Forse sì. Io credo che possa essere la mia giusta dimensione, che possa fare davvero bene in corse come quella abruzzese, abbastanza dure ma non troppo lunghe. Aspetto con curiosità le prossime per vedere se riesco a ripetermi intanto come prestazioni.
Nel tuo programma c’è il Tour de France. Con che ruolo e obiettivi sarai alla Grande Boucle?
Più o meno il ruolo sarà lo stesso di ogni anno, quindi proteggerò Biniam Girmay il più possibile per gli sprint e cercherò di fare una buona tappa per trovare la fuga giusta, quindi ho deciso di concentrarmi su due obiettivi principali. Il Tour è la corsa più difficile di tutte, bisogna affrontarlo con idee chiare e target precisi, io credo che possiamo ricavarci il nostro spazio.
Ora che cosa ti aspetti da questa stagione?

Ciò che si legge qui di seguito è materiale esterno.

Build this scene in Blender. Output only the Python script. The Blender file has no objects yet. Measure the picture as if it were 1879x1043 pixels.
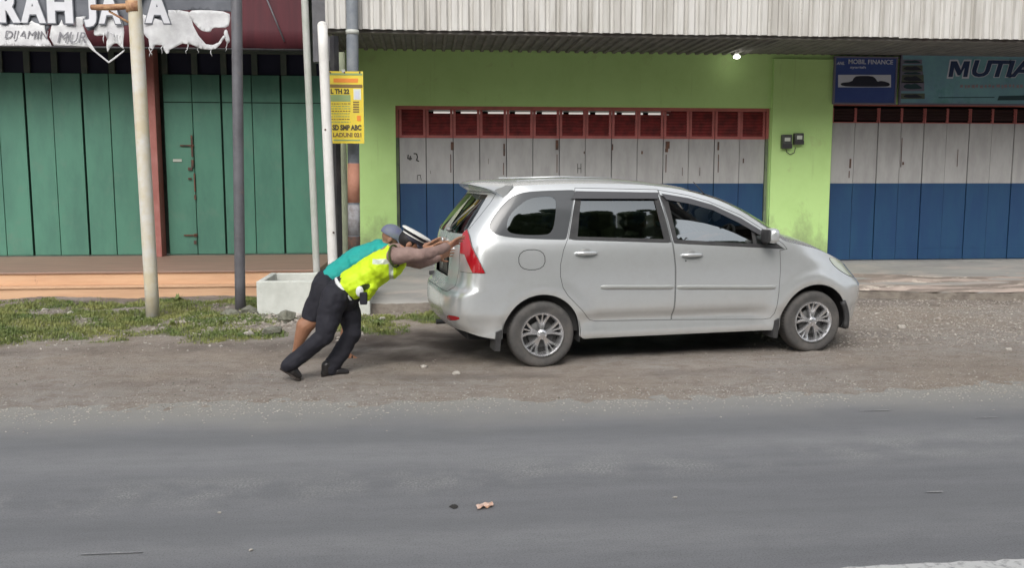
import bpy, bmesh, math, random
from mathutils import Vector, Matrix, noise, geometry
random.seed(7)
PI=math.pi; R=math.radians
scene=bpy.context.scene
COL=scene.collection
# ------------------------------------------------------------------ camera
F=1650.0; YH=328.0; PITCH=math.atan((521.5-YH)/F); PSI=R(5.4); CH=1.63
def ray(px,py):
    a=(px-939.5)/F; b=(521.5-py)/F
    v=(a, math.cos(PITCH)+b*math.sin(PITCH), -math.sin(PITCH)+b*math.cos(PITCH))
    return Vector((v[0]*math.cos(PSI)+v[1]*math.sin(PSI), -v[0]*math.sin(PSI)+v[1]*math.cos(PSI), v[2]))
def G(px,py,z=0.0):
    d=ray(px,py); return Vector((0,0,CH))+d*((z-CH)/d.z)
def V(px,py,Y):
    d=ray(px,py); return Vector((0,0,CH))+d*(Y/d.y)
cam=bpy.data.cameras.new('camera'); camo=bpy.data.objects.new('camera',cam); COL.objects.link(camo)
cam.sensor_width=36; cam.lens=36*F/1879; cam.clip_end=600; cam.clip_start=.05
camo.location=(0,0,CH); camo.rotation_euler=(PI/2-PITCH,0,-PSI); scene.camera=camo
# ------------------------------------------------------------------ helpers
def link(o,parent=None):
    COL.objects.link(o)
    if parent: o.parent=parent
    return o
def tag(o,label=None,cat=None,group=None,kind=None):
    if label: o['label']=label
    if cat: o['category']=cat
    if group: o['group']=group
    if kind: o['kind']=kind
    return o
def thing(name,label,cat,loc=(0,0,0),rz=0,group=None):
    o=bpy.data.objects.new(name,None); link(o); o.location=loc; o.rotation_euler=(0,0,rz)
    return tag(o,label,cat,group)
def mesh(name,vs,fs,m,parent=None,smooth=False,mi=None,off=None,normals=None):
    me=bpy.data.meshes.new(name)
    if off is not None: vs=[(v[0]-off[0],v[1]-off[1],v[2]-off[2]) for v in vs]
    me.from_pydata([tuple(v) for v in vs],[],[tuple(f) for f in fs])
    for mm in (m if isinstance(m,(list,tuple)) else [m]): me.materials.append(mm)
    if mi: me.polygons.foreach_set('material_index',mi)
    if smooth: me.polygons.foreach_set('use_smooth',[True]*len(me.polygons))
    me.update()
    if normals: me.normals_split_custom_set_from_vertices([tuple(n) for n in normals])
    o=bpy.data.objects.new(name,me); return link(o,parent)
class MB:
    def __init__(s): s.v=[]; s.f=[]; s.mi=[]
    def add(s,vs,fs,mi=0):
        b=len(s.v); s.v+= [Vector(v) for v in vs]; s.f+=[tuple(i+b for i in f) for f in fs]; s.mi+=[mi]*len(fs); return s
    def box(s,x0,x1,y0,y1,z0,z1,mi=0,bev=0.0):
        if bev<=0:
            vs=[(x0,y0,z0),(x1,y0,z0),(x1,y1,z0),(x0,y1,z0),(x0,y0,z1),(x1,y0,z1),(x1,y1,z1),(x0,y1,z1)]
            return s.add(vs,[(0,3,2,1),(4,5,6,7),(0,1,5,4),(1,2,6,5),(2,3,7,6),(3,0,4,7)],mi)
        bm=bmesh.new(); bmesh.ops.create_cube(bm,size=1)
        for v in bm.verts: v.co=Vector(((x0+x1)/2+v.co.x*(x1-x0),(y0+y1)/2+v.co.y*(y1-y0),(z0+z1)/2+v.co.z*(z1-z0)))
        bmesh.ops.bevel(bm,geom=bm.edges[:],offset=bev,segments=2,affect='EDGES',profile=.5)
        bm.verts.index_update()
        s.add([v.co.copy() for v in bm.verts],[[v.index for v in f.verts] for f in bm.faces],mi); bm.free(); return s
    def tube(s,pts,rad,n=12,mi=0,caps=True,sq=1.0):
        pts=[Vector(p) for p in pts]
        if not isinstance(rad,(list,tuple)): rad=[rad]*len(pts)
        t=(pts[1]-pts[0]).normalized(); up=Vector((0,0,1)) if abs(t.z)<.9 else Vector((0,1,0))
        a=t.cross(up).normalized(); b=len(s.v)
        for i,p in enumerate(pts):
            if i==0: t=(pts[1]-pts[0])
            elif i==len(pts)-1: t=(pts[-1]-pts[-2])
            else: t=(pts[i+1]-pts[i-1])
            t.normalize(); a=(a-t*a.dot(t)).normalized(); c=t.cross(a)
            for k in range(n):
                an=2*PI*k/n; s.v.append(p+(a*math.cos(an)+c*math.sin(an)*sq)*rad[i])
        for i in range(len(pts)-1):
            for k in range(n):
                k2=(k+1)%n; s.f.append((b+i*n+k,b+i*n+k2,b+(i+1)*n+k2,b+(i+1)*n+k)); s.mi.append(mi)
        if caps:
            s.f.append(tuple(b+k for k in range(n))[::-1]); s.mi.append(mi)
            s.f.append(tuple(b+(len(pts)-1)*n+k for k in range(n))); s.mi.append(mi)
        return s
    def ball(s,c,r,rot=None,u=12,w=8,mi=0):
        if not isinstance(r,(tuple,list)): r=(r,r,r)
        vs=[];fs=[]
        for j in range(w+1):
            th=PI*j/w
            for i in range(u):
                ph=2*PI*i/u; p=Vector((r[0]*math.sin(th)*math.cos(ph),r[1]*math.sin(th)*math.sin(ph),r[2]*math.cos(th)))
                if rot: p=rot@p
                vs.append(Vector(c)+p)
        for j in range(w):
            for i in range(u):
                i2=(i+1)%u; fs.append((j*u+i,(j+1)*u+i,(j+1)*u+i2,j*u+i2))
        return s.add(vs,fs,mi)
    def lathe(s,prof,n=48,c=(0,0,0),mi=0,close=False):   # prof: (r, y) spun about the y axis
        b=len(s.v); m=len(prof)
        for k in range(n):
            an=2*PI*k/n
            for (r,y) in prof: s.v.append(Vector((c[0]+r*math.cos(an),c[1]+y,c[2]+r*math.sin(an))))
        for k in range(n):
            k2=(k+1)%n
            for j in range(m-1 if not close else m):
                j2=(j+1)%m; s.f.append((b+k*m+j,b+k*m+j2,b+k2*m+j2,b+k2*m+j)); s.mi.append(mi)
        return s
    def obj(s,name,m,parent=None,smooth=False,off=None,auto=None):
        o=mesh(name,s.v,s.f,m,parent,smooth or auto is not None,s.mi if isinstance(m,(list,tuple)) else None,off)
        if auto is not None:
            me=o.data; bm=bmesh.new(); bm.from_mesh(me)
            bmesh.ops.recalc_face_normals(bm,faces=bm.faces)
            for e in bm.edges:
                if len(e.link_faces)==2 and e.calc_face_angle(0)>R(auto): e.smooth=False
            bm.to_mesh(me); bm.free()
        return o
def interp(tab,x):
    if x<=tab[0][0]: return tab[0][1]
    for i in range(len(tab)-1):
        if x<=tab[i+1][0]:
            x0,y0=tab[i]; x1,y1=tab[i+1]; t=(x-x0)/(x1-x0)
            m0=(tab[i+1][1]-tab[i-1][1])/(tab[i+1][0]-tab[i-1][0])*(x1-x0) if i>0 else (y1-y0)
            m1=(tab[i+2][1]-tab[i][1])/(tab[i+2][0]-tab[i][0])*(x1-x0) if i+2<len(tab) else (y1-y0)
            return (2*t**3-3*t*t+1)*y0+(t**3-2*t*t+t)*m0+(-2*t**3+3*t*t)*y1+(t**3-t*t)*m1
    return tab[-1][1]
def fbm(x,y,z=0,s=1,o=3):
    a=0;w=1
    for k in range(o): a+=w*noise.noise(Vector((x*s,y*s,z*s+k*7.3))); w*=.5; s*=2.1
    return a
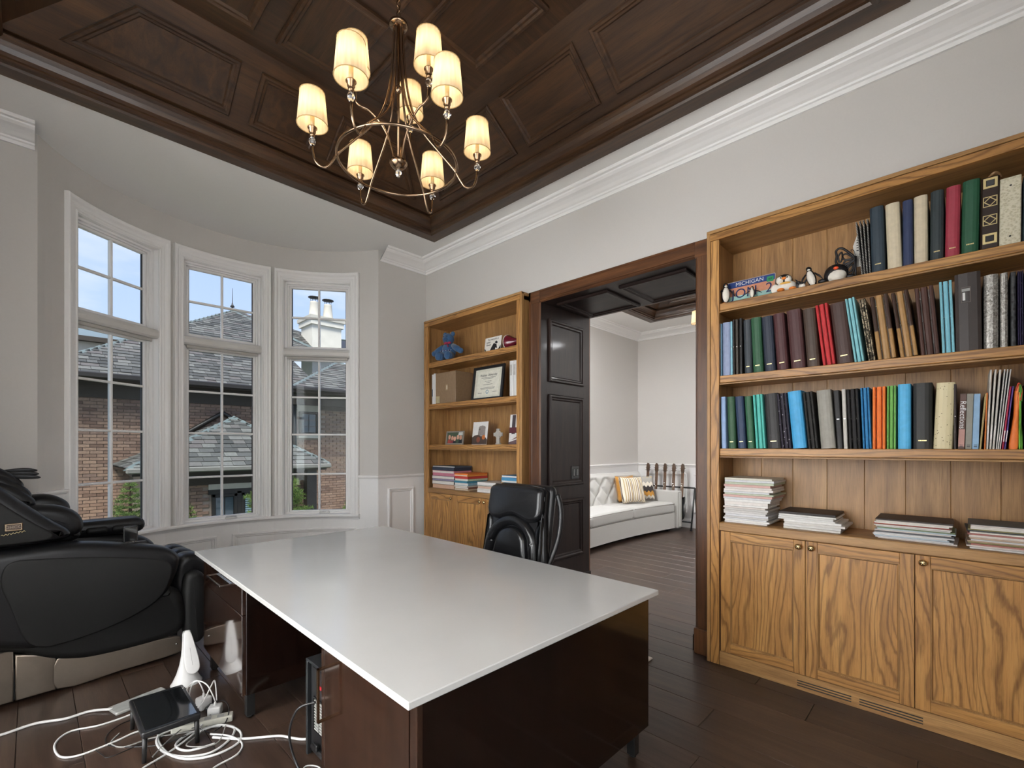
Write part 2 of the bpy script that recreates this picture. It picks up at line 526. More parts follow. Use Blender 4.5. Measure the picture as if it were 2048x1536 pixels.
# ---------- floor: dark boards running towards the bay, on through the doorway
fl = struct('floor', G().box(-4.3, 8.1, -1.1, 5.35, -0.12, -0.006), 'joint', 'dark brown hardwood floor of wide boards')
rb = random.Random(3)
pw = 0.215
x = 2.101 - 18 * pw
plank_meshes = {}
while x < 8.0:
    y = -0.7 - rb.random() * 1.2
    yend = 4.5
    if 0.03 < x + pw / 2 < 2.55: yend = BC[1] + math.sqrt(max(0, (BR + 0.05) ** 2 - max(abs(x - BC[0]), abs(x + pw - BC[0])) ** 2)) if max(abs(x - BC[0]), abs(x + pw - BC[0])) < BR else 4.5
    while y < yend:
        L = rb.choice((1.3, 1.6, 1.9, 2.2))
        y1 = min(y + L, yend)
        if y1 - y > 0.05:
            key = round(y1 - y, 3)
            if key not in plank_meshes:
                plank_meshes[key] = G().box(0.0012, pw - 0.0012, 0.0012, key - 0.0012, -0.02, 0, 0.0012).mesh('plank')
            o = link('plank', plank_meshes[key], 'plank', fl)
            o.location = (x, y, 0)
        y += L
    x += pw

# ---------- right wall block with the doorway through it
g = G()
g.box(XR, 3.9, YB, 4.6, 2.8, 3.6)
g.box(XR, 3.9, 4.345, 4.6, 0, 2.8)
g.box(3.44, 3.9, 2.80, 4.36, 0, 2.8)
g.box(3.44, 3.9, YB, 1.20, 0, 2.8)
g.box(XR, 3.9, YB, -0.40, 0, 2.8)
struct('wall_right', g, 'wall', 'warm grey wall above the bookcases and doorway')

# ---------- window wall: two flat ends and the round bay
a_r = math.degrees(math.asin((YW - BC[1]) / BR)); a_l = 180 - a_r
bx_r = BC[0] + BR * math.cos(math.radians(a_r)); bx_l = BC[0] - BR * math.cos(math.radians(a_r))
g = G()
g.box(bx_r, XR, YW, YW + 0.17, 0, 3.6)
g.box(XL - 0.15, bx_l, YW, YW + 0.17, 0, 3.6)
struct('wall_front', g, 'wall', 'flat ends of the window wall beside the bay')
WC = [124.45, 89.15, 54.1]; WH = 13.6                     # window centres, half opening in degrees
Z_SILL, Z_HEAD = 0.685, 3.14
g = G(); cuts = [a_r]
for c in reversed(WC): cuts += [c - WH, c + WH]
cuts.append(a_l)
RO = BR + 0.18
for i in range(len(cuts) - 1):
    a0, a1 = cuts[i], cuts[i + 1]
    n = max(2, int((a1 - a0) / 2.5))
    zz = [(0, Z_SILL - 0.03), (Z_HEAD, 3.6)] if i % 2 else [(0, 3.6)]
    for z0, z1 in zz:
        pin = arc(BC, BR, a0, a1, n); po = arc(BC, RO, a0, a1, n)
        vs = []
        for (p, q) in zip(pin, po):
            vs += [(p[0], p[1], z0), (p[0], p[1], z1), (q[0], q[1], z1), (q[0], q[1], z0)]
        fs = []
        for k in range(n):
            b, d = 4 * k, 4 * k + 4
            for e_ in range(4):
                fs.append((b + e_, d + e_, d + (e_ + 1) % 4, b + (e_ + 1) % 4))
        fs += [(0, 1, 2, 3), (4 * n, 4 * n + 3, 4 * n + 2, 4 * n + 1)]
        g.add(vs, fs, False)
struct('wall_bay', g, 'wall', 'curved wall of the bay around three tall windows')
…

Prima di tutto voglio finire il blocco di gare che stiamo affrontando. Cercando di fare davvero bene il mio dovere. lo sono in ottima forma. Quindi voglio fare una bella figura giovedì a Francoforte, nella corsa di casa. Poi mi prenderò un po’ di tempo per programmare bene l’estate ed essere pronto per il Tour. Avendo la gamba per tornare a correre davanti e farmi vedere.